| Prompt |
Select from the records below every line that has the word "script" in it.

Collected data entries:
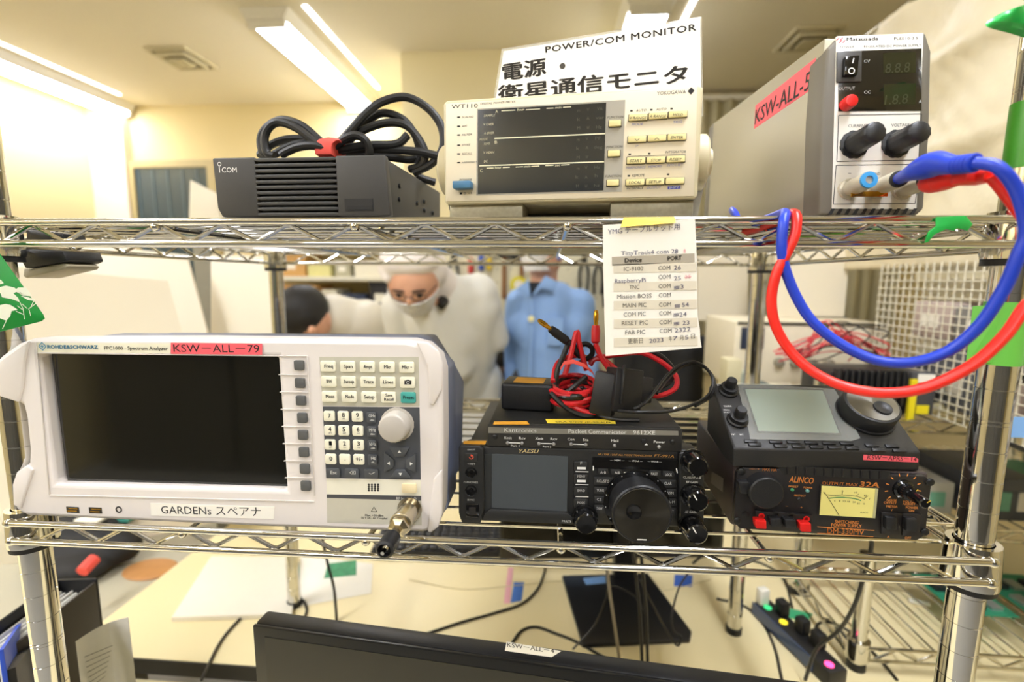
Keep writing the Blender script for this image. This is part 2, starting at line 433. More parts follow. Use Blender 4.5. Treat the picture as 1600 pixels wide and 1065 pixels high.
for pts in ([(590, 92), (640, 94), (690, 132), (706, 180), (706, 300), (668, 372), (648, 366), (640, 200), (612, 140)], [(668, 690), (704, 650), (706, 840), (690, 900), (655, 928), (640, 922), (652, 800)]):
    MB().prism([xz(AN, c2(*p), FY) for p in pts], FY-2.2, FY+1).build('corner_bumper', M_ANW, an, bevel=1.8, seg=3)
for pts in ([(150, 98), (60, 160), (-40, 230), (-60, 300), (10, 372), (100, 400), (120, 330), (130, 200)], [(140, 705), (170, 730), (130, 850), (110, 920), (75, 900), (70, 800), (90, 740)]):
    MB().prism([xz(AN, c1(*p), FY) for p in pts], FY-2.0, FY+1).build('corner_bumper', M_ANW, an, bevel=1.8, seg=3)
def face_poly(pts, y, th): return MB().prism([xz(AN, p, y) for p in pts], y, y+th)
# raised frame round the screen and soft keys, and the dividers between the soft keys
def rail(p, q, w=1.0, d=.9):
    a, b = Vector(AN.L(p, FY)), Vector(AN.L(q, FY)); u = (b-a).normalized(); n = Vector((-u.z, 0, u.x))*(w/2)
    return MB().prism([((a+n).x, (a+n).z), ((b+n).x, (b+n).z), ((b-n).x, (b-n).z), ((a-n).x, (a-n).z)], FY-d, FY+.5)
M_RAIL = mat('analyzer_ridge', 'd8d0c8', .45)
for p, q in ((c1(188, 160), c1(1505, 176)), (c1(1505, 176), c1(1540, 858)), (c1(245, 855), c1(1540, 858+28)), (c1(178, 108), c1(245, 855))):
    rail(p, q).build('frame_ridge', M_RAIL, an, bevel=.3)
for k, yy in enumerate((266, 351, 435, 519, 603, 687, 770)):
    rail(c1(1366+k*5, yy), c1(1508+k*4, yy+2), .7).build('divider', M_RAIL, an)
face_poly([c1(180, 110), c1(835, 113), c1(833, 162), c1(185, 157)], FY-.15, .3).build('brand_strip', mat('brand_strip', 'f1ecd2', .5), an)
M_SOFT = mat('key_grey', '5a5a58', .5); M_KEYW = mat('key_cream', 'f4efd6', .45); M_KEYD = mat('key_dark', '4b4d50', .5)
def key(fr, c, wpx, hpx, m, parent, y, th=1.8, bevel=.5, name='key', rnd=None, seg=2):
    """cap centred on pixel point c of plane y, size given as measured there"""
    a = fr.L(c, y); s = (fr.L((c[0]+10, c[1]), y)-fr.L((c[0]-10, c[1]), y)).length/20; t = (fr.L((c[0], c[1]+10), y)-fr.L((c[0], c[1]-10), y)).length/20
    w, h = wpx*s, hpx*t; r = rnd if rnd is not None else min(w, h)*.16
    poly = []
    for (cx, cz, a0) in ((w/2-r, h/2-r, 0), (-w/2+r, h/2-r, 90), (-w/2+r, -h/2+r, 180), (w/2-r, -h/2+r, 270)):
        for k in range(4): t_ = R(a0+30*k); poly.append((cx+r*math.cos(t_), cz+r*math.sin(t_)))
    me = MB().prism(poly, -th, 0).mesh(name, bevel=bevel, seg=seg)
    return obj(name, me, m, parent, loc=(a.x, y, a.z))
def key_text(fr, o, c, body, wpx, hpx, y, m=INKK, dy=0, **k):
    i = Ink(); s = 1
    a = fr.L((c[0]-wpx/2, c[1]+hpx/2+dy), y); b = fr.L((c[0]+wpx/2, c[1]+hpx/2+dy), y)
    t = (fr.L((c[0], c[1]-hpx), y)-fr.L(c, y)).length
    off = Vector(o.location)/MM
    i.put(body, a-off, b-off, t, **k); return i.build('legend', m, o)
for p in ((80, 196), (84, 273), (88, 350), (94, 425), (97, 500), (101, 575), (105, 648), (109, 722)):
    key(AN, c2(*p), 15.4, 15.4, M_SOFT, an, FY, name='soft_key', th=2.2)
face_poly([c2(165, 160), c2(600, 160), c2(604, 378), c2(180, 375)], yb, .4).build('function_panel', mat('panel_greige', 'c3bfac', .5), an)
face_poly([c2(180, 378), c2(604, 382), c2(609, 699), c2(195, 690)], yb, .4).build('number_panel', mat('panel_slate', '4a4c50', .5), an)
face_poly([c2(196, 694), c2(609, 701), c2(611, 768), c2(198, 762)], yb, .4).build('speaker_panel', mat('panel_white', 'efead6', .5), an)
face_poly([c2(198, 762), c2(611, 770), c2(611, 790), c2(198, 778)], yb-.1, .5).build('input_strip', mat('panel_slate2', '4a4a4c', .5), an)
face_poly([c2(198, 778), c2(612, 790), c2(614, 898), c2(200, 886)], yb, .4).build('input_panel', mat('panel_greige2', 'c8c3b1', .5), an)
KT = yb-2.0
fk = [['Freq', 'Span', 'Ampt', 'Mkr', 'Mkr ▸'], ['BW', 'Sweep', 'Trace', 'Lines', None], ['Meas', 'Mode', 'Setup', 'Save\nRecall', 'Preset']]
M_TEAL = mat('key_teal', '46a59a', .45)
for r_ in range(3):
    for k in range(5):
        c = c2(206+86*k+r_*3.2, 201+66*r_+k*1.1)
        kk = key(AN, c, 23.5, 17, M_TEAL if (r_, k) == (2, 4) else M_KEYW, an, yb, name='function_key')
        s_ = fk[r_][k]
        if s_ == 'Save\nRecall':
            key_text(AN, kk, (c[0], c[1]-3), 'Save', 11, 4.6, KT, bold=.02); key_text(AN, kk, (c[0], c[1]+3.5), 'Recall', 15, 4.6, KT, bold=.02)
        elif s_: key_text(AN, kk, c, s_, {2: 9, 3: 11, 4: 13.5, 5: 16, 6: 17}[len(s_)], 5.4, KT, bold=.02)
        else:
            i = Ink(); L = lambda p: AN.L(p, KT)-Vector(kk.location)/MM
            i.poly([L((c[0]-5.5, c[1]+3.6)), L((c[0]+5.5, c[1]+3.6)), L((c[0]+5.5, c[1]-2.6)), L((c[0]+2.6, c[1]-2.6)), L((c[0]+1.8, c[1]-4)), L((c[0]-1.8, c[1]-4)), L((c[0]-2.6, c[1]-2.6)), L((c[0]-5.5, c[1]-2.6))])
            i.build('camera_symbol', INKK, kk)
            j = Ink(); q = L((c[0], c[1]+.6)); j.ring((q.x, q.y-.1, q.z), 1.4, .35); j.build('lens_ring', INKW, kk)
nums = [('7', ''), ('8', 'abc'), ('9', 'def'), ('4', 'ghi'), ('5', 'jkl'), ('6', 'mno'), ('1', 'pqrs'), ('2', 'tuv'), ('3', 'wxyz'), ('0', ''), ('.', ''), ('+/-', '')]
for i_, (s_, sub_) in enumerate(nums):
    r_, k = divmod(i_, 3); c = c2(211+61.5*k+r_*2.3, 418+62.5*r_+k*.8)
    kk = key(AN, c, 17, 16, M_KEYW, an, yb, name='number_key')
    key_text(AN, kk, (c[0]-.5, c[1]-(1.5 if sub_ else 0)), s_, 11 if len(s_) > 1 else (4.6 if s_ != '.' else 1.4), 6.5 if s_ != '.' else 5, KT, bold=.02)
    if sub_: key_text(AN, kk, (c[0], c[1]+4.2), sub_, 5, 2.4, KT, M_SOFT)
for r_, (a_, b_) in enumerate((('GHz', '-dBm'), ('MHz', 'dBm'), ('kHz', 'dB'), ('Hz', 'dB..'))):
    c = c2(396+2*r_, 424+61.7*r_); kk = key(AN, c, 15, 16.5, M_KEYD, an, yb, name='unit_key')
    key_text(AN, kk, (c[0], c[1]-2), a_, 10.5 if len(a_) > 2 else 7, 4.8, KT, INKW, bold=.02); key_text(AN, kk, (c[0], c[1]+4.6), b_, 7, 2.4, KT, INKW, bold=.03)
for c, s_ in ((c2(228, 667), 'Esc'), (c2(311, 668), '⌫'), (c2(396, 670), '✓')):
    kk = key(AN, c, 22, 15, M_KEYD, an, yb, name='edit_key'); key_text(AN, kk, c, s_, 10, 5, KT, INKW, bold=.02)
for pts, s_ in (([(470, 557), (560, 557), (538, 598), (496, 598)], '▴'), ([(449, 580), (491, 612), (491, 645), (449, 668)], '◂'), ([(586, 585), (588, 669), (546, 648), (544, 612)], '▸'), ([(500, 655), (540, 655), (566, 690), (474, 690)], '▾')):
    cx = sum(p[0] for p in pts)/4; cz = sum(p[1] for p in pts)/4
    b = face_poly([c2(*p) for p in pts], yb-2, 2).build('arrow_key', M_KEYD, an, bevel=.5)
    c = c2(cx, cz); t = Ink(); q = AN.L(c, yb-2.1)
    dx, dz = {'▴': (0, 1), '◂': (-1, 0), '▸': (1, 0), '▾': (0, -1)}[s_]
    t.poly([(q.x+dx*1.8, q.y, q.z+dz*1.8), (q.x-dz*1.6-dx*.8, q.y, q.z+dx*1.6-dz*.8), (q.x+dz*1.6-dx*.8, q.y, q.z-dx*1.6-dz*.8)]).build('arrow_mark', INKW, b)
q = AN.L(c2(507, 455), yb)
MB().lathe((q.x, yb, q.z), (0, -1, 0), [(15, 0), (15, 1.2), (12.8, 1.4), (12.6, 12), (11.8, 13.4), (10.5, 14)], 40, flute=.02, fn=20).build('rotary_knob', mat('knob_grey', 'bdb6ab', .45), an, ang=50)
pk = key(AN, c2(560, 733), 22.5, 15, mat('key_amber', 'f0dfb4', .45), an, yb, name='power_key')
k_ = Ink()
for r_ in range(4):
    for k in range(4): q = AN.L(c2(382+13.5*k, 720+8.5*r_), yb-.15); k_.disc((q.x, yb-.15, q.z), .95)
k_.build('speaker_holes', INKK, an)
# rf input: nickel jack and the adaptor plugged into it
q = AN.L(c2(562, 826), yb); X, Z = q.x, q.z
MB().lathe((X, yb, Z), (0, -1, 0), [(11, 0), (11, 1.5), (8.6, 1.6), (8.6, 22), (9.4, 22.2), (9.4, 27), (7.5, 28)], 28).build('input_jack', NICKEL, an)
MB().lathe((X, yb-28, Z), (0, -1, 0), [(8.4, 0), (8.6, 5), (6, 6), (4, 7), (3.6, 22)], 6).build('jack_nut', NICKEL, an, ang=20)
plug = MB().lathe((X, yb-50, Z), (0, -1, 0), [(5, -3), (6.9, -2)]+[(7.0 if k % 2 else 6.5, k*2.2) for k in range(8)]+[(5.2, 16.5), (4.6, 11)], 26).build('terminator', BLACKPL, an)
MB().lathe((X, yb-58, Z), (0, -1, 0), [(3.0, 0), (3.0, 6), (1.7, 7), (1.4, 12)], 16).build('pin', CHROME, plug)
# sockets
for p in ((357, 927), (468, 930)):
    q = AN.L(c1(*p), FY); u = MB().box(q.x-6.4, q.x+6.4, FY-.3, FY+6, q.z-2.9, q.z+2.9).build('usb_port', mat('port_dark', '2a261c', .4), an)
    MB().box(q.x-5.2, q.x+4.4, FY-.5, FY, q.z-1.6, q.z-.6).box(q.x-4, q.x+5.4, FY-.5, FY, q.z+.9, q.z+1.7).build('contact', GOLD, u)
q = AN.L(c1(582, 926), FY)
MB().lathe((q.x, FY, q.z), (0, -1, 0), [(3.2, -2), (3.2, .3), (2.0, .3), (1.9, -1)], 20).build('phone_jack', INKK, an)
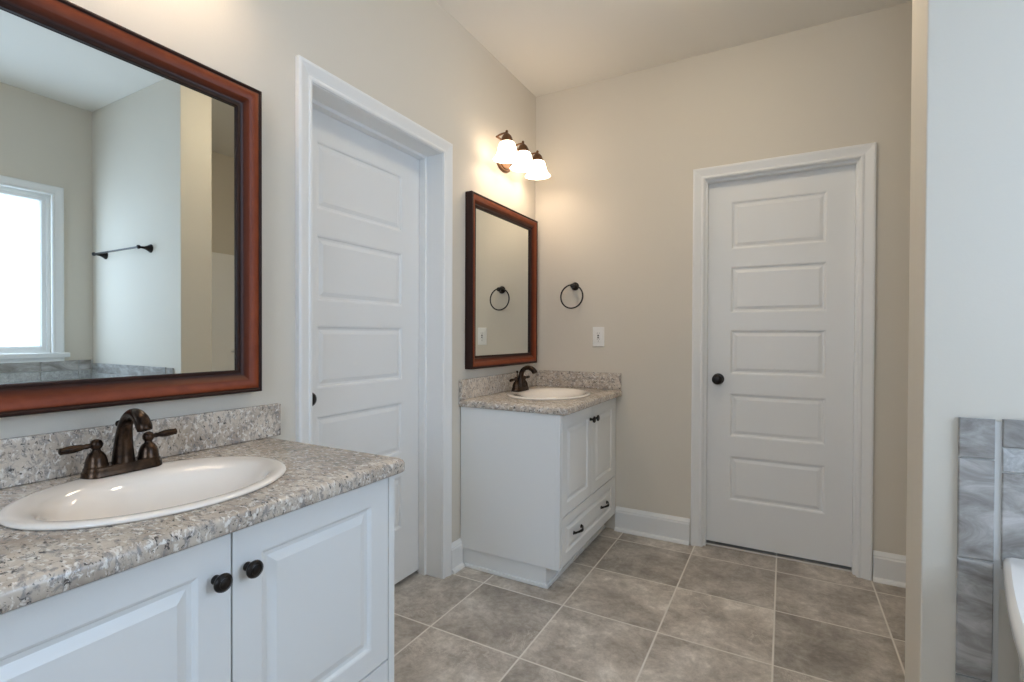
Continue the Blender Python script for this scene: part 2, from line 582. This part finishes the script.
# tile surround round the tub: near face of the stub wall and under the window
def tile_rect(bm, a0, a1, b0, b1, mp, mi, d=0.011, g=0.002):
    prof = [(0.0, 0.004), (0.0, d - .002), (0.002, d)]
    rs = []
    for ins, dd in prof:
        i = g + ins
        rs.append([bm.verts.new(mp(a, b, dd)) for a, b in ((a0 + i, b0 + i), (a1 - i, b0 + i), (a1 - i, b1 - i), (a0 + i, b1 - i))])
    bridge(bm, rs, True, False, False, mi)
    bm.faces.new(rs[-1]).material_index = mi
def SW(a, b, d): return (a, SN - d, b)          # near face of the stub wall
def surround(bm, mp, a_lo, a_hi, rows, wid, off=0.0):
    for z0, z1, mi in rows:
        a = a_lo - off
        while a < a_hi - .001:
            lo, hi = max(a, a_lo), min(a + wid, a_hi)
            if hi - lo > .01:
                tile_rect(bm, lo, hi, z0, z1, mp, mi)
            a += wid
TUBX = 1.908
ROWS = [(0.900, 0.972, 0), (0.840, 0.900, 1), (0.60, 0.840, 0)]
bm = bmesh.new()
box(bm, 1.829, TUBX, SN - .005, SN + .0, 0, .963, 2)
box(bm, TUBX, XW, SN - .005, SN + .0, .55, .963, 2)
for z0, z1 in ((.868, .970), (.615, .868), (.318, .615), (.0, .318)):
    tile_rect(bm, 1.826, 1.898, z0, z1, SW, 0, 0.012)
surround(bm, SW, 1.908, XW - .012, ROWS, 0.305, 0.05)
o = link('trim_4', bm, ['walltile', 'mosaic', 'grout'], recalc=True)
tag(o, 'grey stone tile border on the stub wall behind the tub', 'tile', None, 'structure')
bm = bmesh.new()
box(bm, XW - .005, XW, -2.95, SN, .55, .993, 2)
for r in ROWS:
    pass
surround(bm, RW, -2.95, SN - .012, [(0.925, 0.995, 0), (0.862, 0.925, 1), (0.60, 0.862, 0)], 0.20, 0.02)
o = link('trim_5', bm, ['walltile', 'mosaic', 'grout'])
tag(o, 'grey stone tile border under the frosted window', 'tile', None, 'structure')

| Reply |
Keep writing the Blender script for this image. This is part 2, starting at line 433. More parts follow. Use Blender 4.5. Treat the picture as 1600 pixels wide and 1065 pixels high.
Continue the Blender Python script for this scene: part 2, from line 582. This part finishes the script.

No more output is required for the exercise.